Apache does not care why people choose to collaborate or
how they choose to apply their own intellectual efforts.  We
welcome all forms of contribution under the terms of our license.

What we do require is a certain amount of civility regarding
our voting procedures and an emphasis on individual responsibility
for your votes.  Anyone caught *voting* a particular way just
because the boss says so will be dealt with severely.  Votes
are how we do quality control and make decisions, and no other
company can be allowed to make decisions for our non-profit.

....Roy

Re: [VOTE] Release candidate 0.20.203.0-rc1

Posted by Jean-Daniel Cryans <jd...@apache.org>.
Non-biding -1.

I did download it and checked it out, but when I look at the
documentation I see it says "Hadoop 0.20 documentation" in the tab on
top. From what I can tell this isn't the branch 0.20 so I think it's
an error and from a user point of view this looks more like something
I would call 0.22 (although yes I understand this is 0.20 +security
+whatever).

Why would a single company push so hard to go against the "normal"
release process just for "the benefit of putting our work in the hands
of all hadoop users" is beyond me. It's not like people were begging
on the mailing lists to be able to get their hands on such a release
to the point where an emergency point release including tons of new
features is needed.

So to me the more logical reason would be monetary gains, that I would
understand better from a for-profit company. But then why go through
the hurdles of having such an ASF release when Y! isn't even selling
anything remotely related to Hadoop services? And why now?

But then there's this spinoff thing and it suddenly makes a lot more sense.

E14 said earlier that "That is how apache works."

I would say yes, maybe this is how it works, but I'm not sure I want
to see it working like _that_. The ASF shouldn't be the vehicle for a
single (future) company's wishes.

J-D

On Wed, May 4, 2011 at 10:31 AM, Owen O'Malley <om...@apache.org> wrote:
> Here's an updated release candidate for 0.20.203.0. I've incorporated the feedback and included all of the patches from 0.20.2, which is the last stable release.
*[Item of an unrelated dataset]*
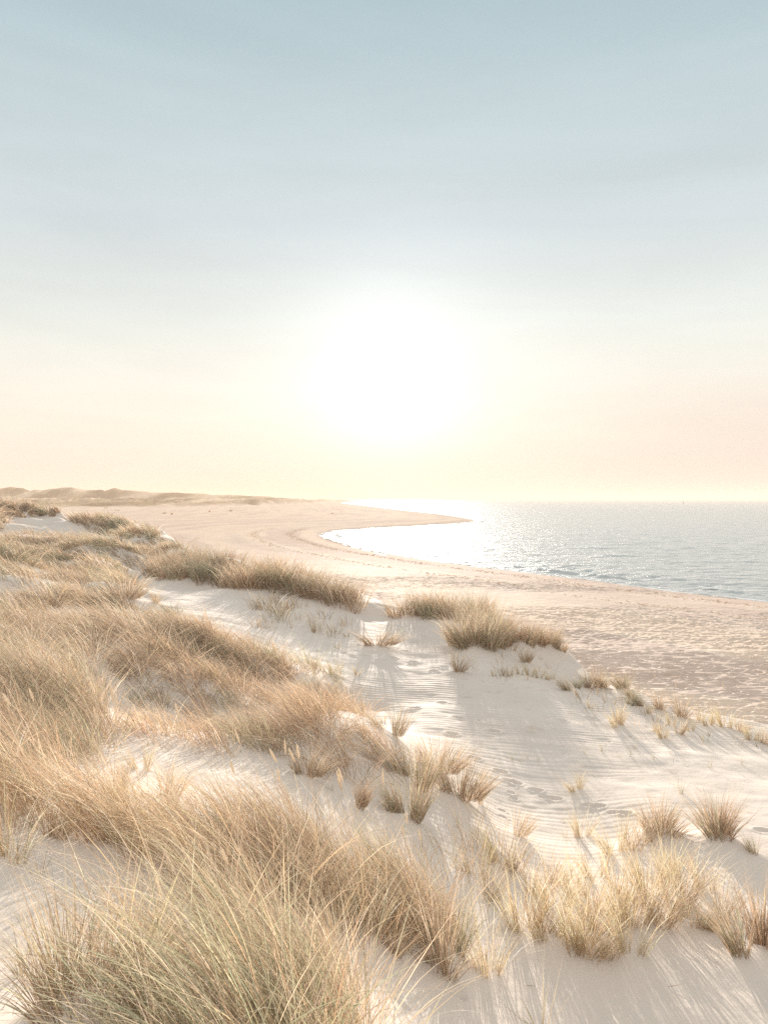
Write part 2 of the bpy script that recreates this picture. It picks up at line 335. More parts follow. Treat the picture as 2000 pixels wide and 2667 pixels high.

I also fixed the eclipse-plugin problem.
>
> The candidate is at: http://people.apache.org/~omalley/hadoop-0.20.203.0-rc1/
>
> Please download it, inspect it, compile it, and test it. Clearly, I'm +1.
>
> -- Owen

Re: [VOTE] Release candidate 0.20.203.0-rc1

Posted by Milind Bhandarkar <mb...@linkedin.com>.
My (non-binding) vote for 0.20.203.0-rc1 is +1.

I downloaded, compiled, ran tests, ran my bigrams example, all ran
perfectly.
(I did a single node test without security on.)

The voting criteria I used are:

1. Is this a working release? : Yes
2. Does it take the codebase forward? : Yes
3. Does it have features that the user community might find valuable? : Yes

- milind

-- 
Milind Bhandarkar
mbhandarkar@linkedin.com
+1-650-776-3167






On 5/4/11 6:10 PM, "Devaraj Das" <dd...@yahoo-inc.com> wrote:

>+1 based on some single node tests I did (with security ON).
>
>
>On 5/4/11 10:31 AM, "Owen O'Malley" <om...@apache.org> wrote:
>
>Here's an updated release candidate for 0.20.203.0. I've incorporated the
>feedback and included all of the patches from 0.20.2, which is the last
>stable release. I also fixed the eclipse-plugin problem.
>
>The candidate is at:
>http://people.apache.org/~omalley/hadoop-0.20.203.0-rc1/
>
>Please download it, inspect it, compile it, and test it. Clearly, I'm +1.
>
>-- Owen
>


Re: [VOTE] Release candidate 0.20.203.0-rc1

Posted by Devaraj Das <dd...@yahoo-inc.com>.
+1 based on some single node tests I did (with security ON).


On 5/4/11 10:31 AM, "Owen O'Malley" <om...@apache.org> wrote:

Here's an updated release candidate for 0.20.203.0. I've incorporated the feedback and included all of the patches from 0.20.2, which is the last stable release. I also fixed the eclipse-plugin problem.

The candidate is at: http://people.apache.org/~omalley/hadoop-0.20.203.0-rc1/

Please download it, inspect it, compile it, and test it. Clearly, I'm +1.